— Written instruction —
Go through the lines below. Copy those with "scene".

— Data excerpt —
_ _ _ _ _

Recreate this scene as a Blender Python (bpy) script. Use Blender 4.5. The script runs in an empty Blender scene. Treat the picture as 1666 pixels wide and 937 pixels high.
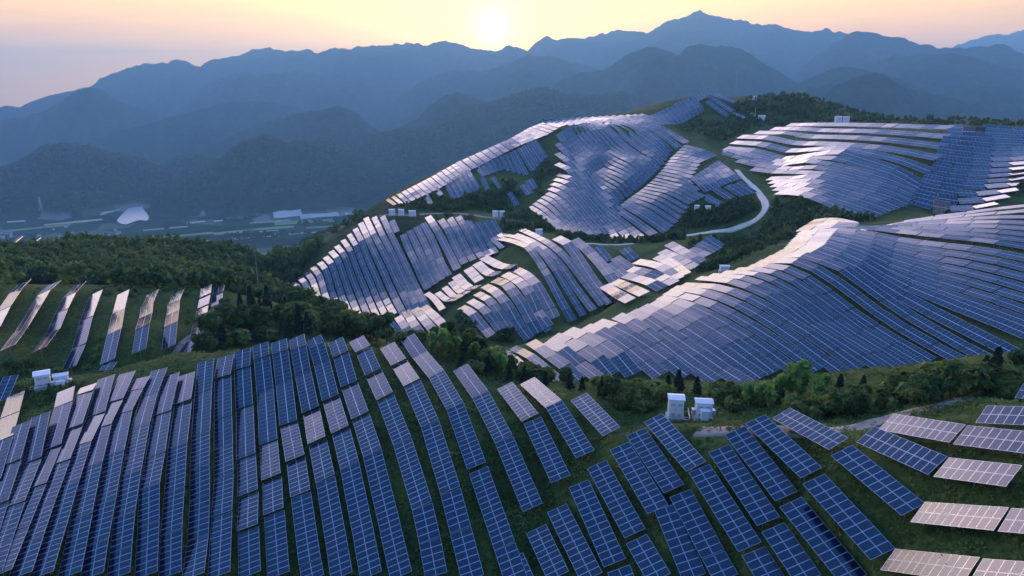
import bpy, math, random
import numpy as np
R = math.radians
random.seed(7); rng = np.random.default_rng(11)
S = bpy.context.scene; COL = S.collection
# ---------------------------------------------------------------- camera
CAMZ = 520.0                    # height of the drone above the valley datum
F, CX, CY = 1150.0, 833.0, 468.5   # focal length and centre in pixels of the 1666 x 937 photograph
PITCH = math.atan((CY - 150.0) / F)
cam = bpy.data.cameras.new('camera'); camo = bpy.data.objects.new('camera', cam); COL.objects.link(camo)
cam.sensor_width = 36.0; cam.lens = 36.0 * F / 1666.0; cam.clip_start = 1.0; cam.clip_end = 60000.0
camo.location = (0, 0, CAMZ); camo.rotation_euler = (R(90) - PITCH, 0, 0)
S.camera = camo
# ---------------------------------------------------------------- light
SUN_AZ = math.atan((805 - CX) / (F * math.cos(PITCH)))      # to the left of +Y is negative
SUN_EL = R(4.55)
W = bpy.data.worlds.new('World'); S.world = W; W.use_nodes = True
def build_world():
    nt = W.node_tree; N = nt.nodes; L = nt.links; N.clear()
    out = N.new('ShaderNodeOutputWorld'); bg = N.new('ShaderNodeBackground')
    sky = N.new('ShaderNodeTexSky'); sky.sky_type = 'NISHITA'; sky.sun_disc = False
    sky.sun_elevation = SUN_EL; sky.sun_rotation = SUN_AZ; sky.air_density = 1.0; sky.dust_density = 1.0
    tc = N.new('ShaderNodeTexCoord')
    def m(op, a, b=None, c=None, clamp=False):
        n = N.new('ShaderNodeMath'); n.operation = op; n.use_clamp = clamp
        for i, v in enumerate((a, b, c)):
            if v is None: continue
            if isinstance(v, (int, float)): n.inputs[i].default_value = v
            else: L.new(v, n.inputs[i])
        return n.outputs[0]
    def vm(op, a, b):
        n = N.new('ShaderNodeVectorMath'); n.operation = op
        for i, v in enumerate((a, b)):
            if isinstance(v, tuple): n.inputs[i].default_value = v
            else: L.new(v, n.inputs[i])
        return n
    def mix(f, a, b, bt='MIX'):
        n = N.new('ShaderNodeMix'); n.data_type = 'RGBA'; n.blend_type = bt
        if isinstance(f, (int, float)): n.inputs[0].default_value = f
        else: L.new(f, n.inputs[0])
        for i, v in ((6, a), (7, b)):
            if isinstance(v, tuple): n.inputs[i].default_value = (*v, 1)
            else: L.new(v, n.inputs[i])
        return n.outputs[2]
    nrm = vm('NORMALIZE', tc.outputs['Generated'], (0, 0, 0)).outputs[0]
    sep = N.new('ShaderNodeSeparateXYZ'); L.new(nrm, sep.inputs[0])
    z = sep.outputs[2]
    sd = (math.sin(SUN_AZ) * math.cos(SUN_EL), math.cos(SUN_AZ) * math.cos(SUN_EL), math.sin(SUN_EL))
    dot = vm('DOT_PRODUCT', nrm, sd).outputs['Value']
    dotc = m('MAXIMUM', dot, 0.0)
    # evening sky gradient; band above the view brightened for panel reflections and fill
    el = m('ARCSINE', z)
    ramp = N.new('ShaderNodeValToRGB'); 
    azd = m('MULTIPLY', m('SUBTRACT', m('ARCTAN2', sep.outputs[0], sep.outputs[1]), SUN_AZ), 1.0)
    low = m('DIVIDE', el, R(20), clamp=True)
    fall = m('MULTIPLY', m('MULTIPLY', m('MULTIPLY', azd, azd), .12), low)
    L.new(m('DIVIDE', m('ADD', el, fall), R(90), clamp=True), ramp.inputs[0])
    e = ramp.color_ramp.elements
    stops = SKY_STOPS
    e[0].position, e[0].color = stops[0][0], (*stops[0][1], 1)
    e[1].position, e[1].color = stops[-1][0], (*stops[-1][1], 1)
    for p, c in stops[1:-1]:
        q = e.new(p); q.color = (*c, 1)
    # away from the sun (and behind the camera) the sky is darker and bluer
    side = m('DIVIDE', m('ADD', dot, .2), .9, clamp=True)
    back = mix(m('MULTIPLY', side, 1.0, clamp=True), SKY_BACK, ramp.outputs[0])
    hi = m('MULTIPLY', m('DIVIDE', el, R(40), clamp=True), 1.0)
    base = mix(hi, back, ramp.outputs[0])
    # glow round the sun
    ang = m('ARCCOSINE', m('MINIMUM', dot, 0.999999))
    def gl(width, amp, col):
        g = m('EXPONENT', m('MULTIPLY', m('POWER', m('DIVIDE', ang, R(width)), 1.0), -1.0))
        return vm('SCALE', col, (0, 0, 0)), g, amp
    acc = base
    for width, amp, col in SKY_GLOW:
        g = m('MULTIPLY', m('EXPONENT', m('MULTIPLY', m('DIVIDE', ang, R(width)), -1.0)), amp)
        v = N.new('ShaderNodeVectorMath'); v.operation = 'SCALE'; v.inputs[0].default_value = col; L.new(g, v.inputs[3])
        acc = vm('ADD', acc, v.outputs[0]).outputs[0]
    disc = m('MULTIPLY', m('GREATER_THAN', dot, math.cos(R(0.7))), 60.0)
    v = N.new('ShaderNodeVectorMath'); v.operation = 'SCALE'; v.inputs[0].default_value = (1, .82, .5); L.new(disc, v.inputs[3])
    # thin streaky cloud
    mp = N.new('ShaderNodeMapping'); mp.inputs['Scale'].default_value = (2.2, 2.2, 26); L.new(nrm, mp.inputs[0])
    nz = N.new('ShaderNodeTexNoise'); nz.inputs['Scale'].default_value = 2.6; nz.inputs['Detail'].default_value = 7; nz.inputs['Roughness'].default_value = .62; nz.inputs['Distortion'].default_value = .4
    L.new(mp.outputs[0], nz.inputs[0])
    cl = N.new('ShaderNodeMapRange'); cl.inputs[1].default_value = .38; cl.inputs[2].default_value = .72; cl.inputs[3].default_value = .90; cl.inputs[4].default_value = 1.16
    L.new(nz.outputs[0], cl.inputs[0])
    cm = N.new('ShaderNodeMix'); cm.data_type = 'FLOAT'; L.new(m('DIVIDE', el, R(14), clamp=True), cm.inputs[0]); L.new(cl.outputs[0], cm.inputs[2]); cm.inputs[3].default_value = 1.0
    sc = N.new('ShaderNodeVectorMath'); sc.operation = 'SCALE'; L.new(acc, sc.inputs[0]); L.new(cm.outputs[0], sc.inputs[3])
    tot = vm('ADD', sc.outputs[0], v.outputs[0]).outputs[0]
    sk = N.new('ShaderNodeVectorMath'); sk.operation = 'SCALE'; sk.inputs[3].default_value = SKY_NISHITA; L.new(sky.outputs[0], sk.inputs[0])
    tot = vm('ADD', tot, sk.outputs[0]).outputs[0]
    L.new(tot, bg.inputs[0]); bg.inputs[1].default_value = 1.0
    L.new(bg.outputs[0], out.inputs[0])
SKY_NISHITA = 0.05
SKY_STOPS = [(0.0, (2.8, 1.25, .0)), (.022, (2.5, 1.1, .0)), (.05, (1.85, .78, .0)), (.085, (1.7, .85, .05)), (.14, (2.8, 2.1, 1.7)), (.19, (3.9, 3.1, 3.0)), (.26, (3.4, 2.7, 3.1)), (.33, (1.35, 1.2, 1.75)),
             (.41, (.36, .46, 1.0)), (.51, (.10, .30, .82)), (.66, (.07, .25, .74)), (1.0, (.06, .22, .70))]
SKY_BACK = (.55, .58, .72)
SKY_GLOW = [(.75, 14.0, (1.0, .70, .2)), (3.0, 2.2, (1.0, .58, .0)), (12.0, .4, (1.0, .66, .24))]
HAZE_COL = (.24, .55, .90, 1); HAZE_D = 1.2e-4; HAZE_G = .38
build_world()
sun = bpy.data.lights.new('sun', 'SUN'); suno = bpy.data.objects.new('sun', sun); COL.objects.link(suno)
sun.energy = 2.2; sun.angle = R(.53); sun.color = (1.0, .50, .16)
suno.rotation_euler = (R(90) - SUN_EL, 0, math.pi - SUN_AZ); suno.location = (0, 0, CAMZ + 2000)
S.view_settings.view_transform = 'Standard'; S.view_settings.look = 'None'; S.view_settings.gamma = 1
S.view_settings.exposure = 0.55; S.view_settings.use_curve_mapping = False
cy = S.cycles; cy.use_denoising = True; cy.max_bounces = 5; cy.diffuse_bounces = 2; cy.glossy_bounces = 3; cy.volume_bounces = 0
cy.transmission_bounces = 2; cy.transparent_max_bounces = 6; cy.caustics_reflective = False; cy.caustics_refractive = False
cy.sample_clamp_indirect = 4.0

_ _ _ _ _

— Exercise result —
Recreate this scene as a Blender Python (bpy) script. Use Blender 4.5. The script runs in an empty Blender scene. Treat the picture as 1666 pixels wide and 937 pixels high.
S = bpy.context.scene; COL = S.collection